▶ **Task brief**: Nothing but the lines from the line that contains "Keep writing the" through the line that contains "mb = MB(); mb.box(-.19, .27, .1505, .156, .03, .52, 0, .003);" should appear in the output, each reproduced exactly.

[Begin Entries supplied]

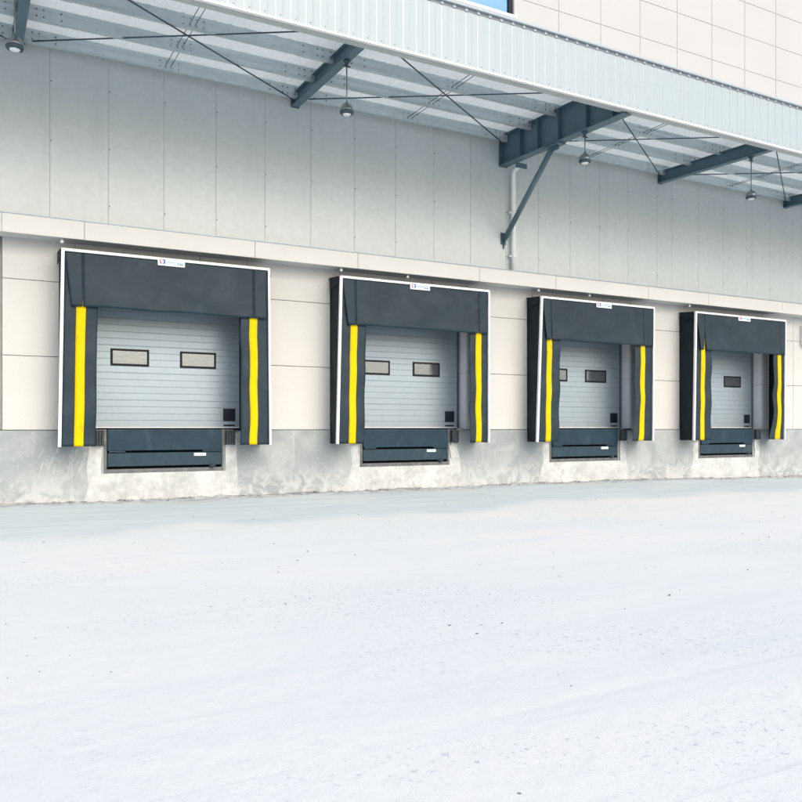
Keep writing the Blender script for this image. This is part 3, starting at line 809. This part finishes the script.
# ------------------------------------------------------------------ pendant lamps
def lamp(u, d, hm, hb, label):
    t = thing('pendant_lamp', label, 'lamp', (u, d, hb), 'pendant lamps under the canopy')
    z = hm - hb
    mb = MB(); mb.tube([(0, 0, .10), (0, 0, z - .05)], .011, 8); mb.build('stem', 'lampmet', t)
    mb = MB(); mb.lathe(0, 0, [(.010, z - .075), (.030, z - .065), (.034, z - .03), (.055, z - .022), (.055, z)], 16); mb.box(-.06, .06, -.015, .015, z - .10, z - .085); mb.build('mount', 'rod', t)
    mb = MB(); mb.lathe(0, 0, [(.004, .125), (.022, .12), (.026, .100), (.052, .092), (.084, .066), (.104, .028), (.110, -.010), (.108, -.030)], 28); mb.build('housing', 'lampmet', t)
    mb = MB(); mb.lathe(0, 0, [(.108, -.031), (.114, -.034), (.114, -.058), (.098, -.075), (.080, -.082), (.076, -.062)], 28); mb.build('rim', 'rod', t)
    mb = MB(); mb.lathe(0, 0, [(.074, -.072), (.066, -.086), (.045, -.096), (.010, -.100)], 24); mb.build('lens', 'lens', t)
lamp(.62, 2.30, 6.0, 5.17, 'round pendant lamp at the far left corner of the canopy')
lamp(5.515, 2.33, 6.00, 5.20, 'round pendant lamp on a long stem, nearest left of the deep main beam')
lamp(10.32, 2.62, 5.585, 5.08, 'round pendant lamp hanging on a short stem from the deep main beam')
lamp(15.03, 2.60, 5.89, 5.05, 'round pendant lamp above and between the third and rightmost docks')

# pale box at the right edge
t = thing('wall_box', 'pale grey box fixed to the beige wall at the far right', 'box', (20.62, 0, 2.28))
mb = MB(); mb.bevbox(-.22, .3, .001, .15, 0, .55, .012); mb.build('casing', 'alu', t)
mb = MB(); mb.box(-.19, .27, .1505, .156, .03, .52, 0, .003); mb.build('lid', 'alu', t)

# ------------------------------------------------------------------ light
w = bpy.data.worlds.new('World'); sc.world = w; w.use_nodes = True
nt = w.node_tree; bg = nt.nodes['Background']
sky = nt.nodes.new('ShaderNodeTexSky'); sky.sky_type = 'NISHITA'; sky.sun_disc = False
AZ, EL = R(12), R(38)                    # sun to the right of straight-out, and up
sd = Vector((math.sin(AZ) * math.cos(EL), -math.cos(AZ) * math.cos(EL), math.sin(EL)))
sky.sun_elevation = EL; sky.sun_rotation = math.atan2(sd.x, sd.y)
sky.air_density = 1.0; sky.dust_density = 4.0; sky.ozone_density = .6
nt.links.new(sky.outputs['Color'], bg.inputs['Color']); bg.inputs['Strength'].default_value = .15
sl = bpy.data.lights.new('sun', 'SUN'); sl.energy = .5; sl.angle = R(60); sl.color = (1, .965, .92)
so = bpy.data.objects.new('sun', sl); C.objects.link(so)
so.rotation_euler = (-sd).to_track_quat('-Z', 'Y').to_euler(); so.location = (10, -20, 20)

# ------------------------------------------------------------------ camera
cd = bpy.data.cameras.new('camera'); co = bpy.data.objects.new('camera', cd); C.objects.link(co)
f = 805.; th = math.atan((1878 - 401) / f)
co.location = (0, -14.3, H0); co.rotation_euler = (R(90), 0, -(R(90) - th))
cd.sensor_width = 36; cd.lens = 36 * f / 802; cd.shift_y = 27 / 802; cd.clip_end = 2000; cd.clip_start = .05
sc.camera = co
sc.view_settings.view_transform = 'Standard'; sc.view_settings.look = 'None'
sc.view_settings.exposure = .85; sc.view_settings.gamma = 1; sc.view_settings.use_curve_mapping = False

[End Entries supplied]
[Begin Entries supplied]

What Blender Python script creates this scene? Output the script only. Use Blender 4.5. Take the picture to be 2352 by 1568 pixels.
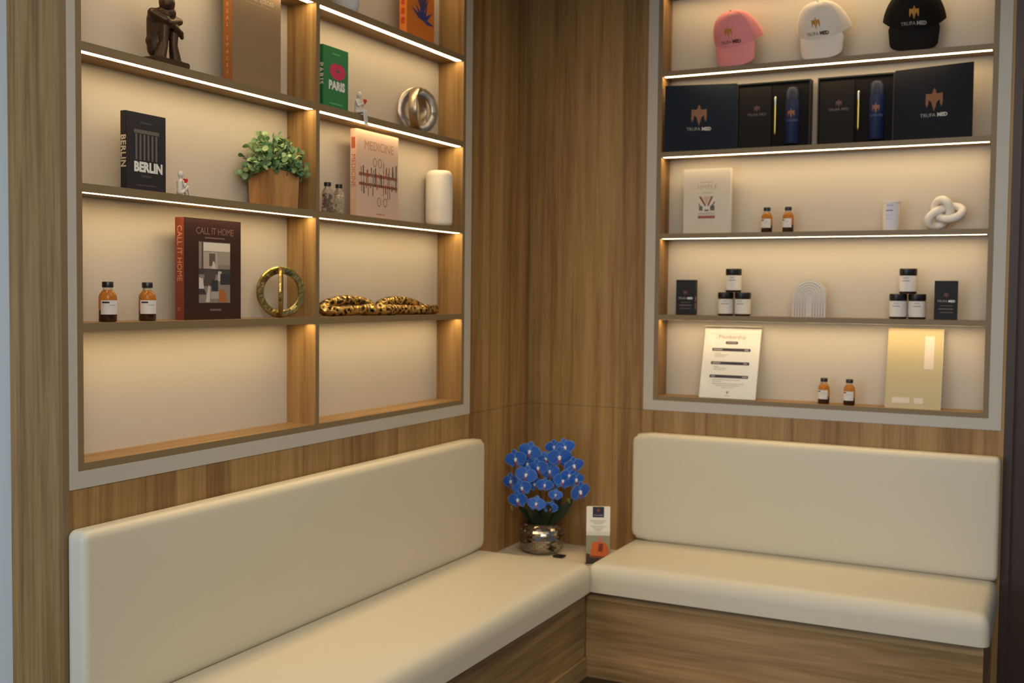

[End Entries supplied]

▶ **Answer for this exercise**:
Keep writing the Blender script for this image. This is part 3, starting at line 809. This part finishes the script.
# ------------------------------------------------------------------ pendant lamps
def lamp(u, d, hm, hb, label):
    t = thing('pendant_lamp', label, 'lamp', (u, d, hb), 'pendant lamps under the canopy')
    z = hm - hb
    mb = MB(); mb.tube([(0, 0, .10), (0, 0, z - .05)], .011, 8); mb.build('stem', 'lampmet', t)
    mb = MB(); mb.lathe(0, 0, [(.010, z - .075), (.030, z - .065), (.034, z - .03), (.055, z - .022), (.055, z)], 16); mb.box(-.06, .06, -.015, .015, z - .10, z - .085); mb.build('mount', 'rod', t)
    mb = MB(); mb.lathe(0, 0, [(.004, .125), (.022, .12), (.026, .100), (.052, .092), (.084, .066), (.104, .028), (.110, -.010), (.108, -.030)], 28); mb.build('housing', 'lampmet', t)
    mb = MB(); mb.lathe(0, 0, [(.108, -.031), (.114, -.034), (.114, -.058), (.098, -.075), (.080, -.082), (.076, -.062)], 28); mb.build('rim', 'rod', t)
    mb = MB(); mb.lathe(0, 0, [(.074, -.072), (.066, -.086), (.045, -.096), (.010, -.100)], 24); mb.build('lens', 'lens', t)
lamp(.62, 2.30, 6.0, 5.17, 'round pendant lamp at the far left corner of the canopy')
lamp(5.515, 2.33, 6.00, 5.20, 'round pendant lamp on a long stem, nearest left of the deep main beam')
lamp(10.32, 2.62, 5.585, 5.08, 'round pendant lamp hanging on a short stem from the deep main beam')
lamp(15.03, 2.60, 5.89, 5.05, 'round pendant lamp above and between the third and rightmost docks')

# pale box at the right edge
t = thing('wall_box', 'pale grey box fixed to the beige wall at the far right', 'box', (20.62, 0, 2.28))
mb = MB(); mb.bevbox(-.22, .3, .001, .15, 0, .55, .012); mb.build('casing', 'alu', t)
mb = MB(); mb.box(-.19, .27, .1505, .156, .03, .52, 0, .003); mb.build('lid', 'alu', t)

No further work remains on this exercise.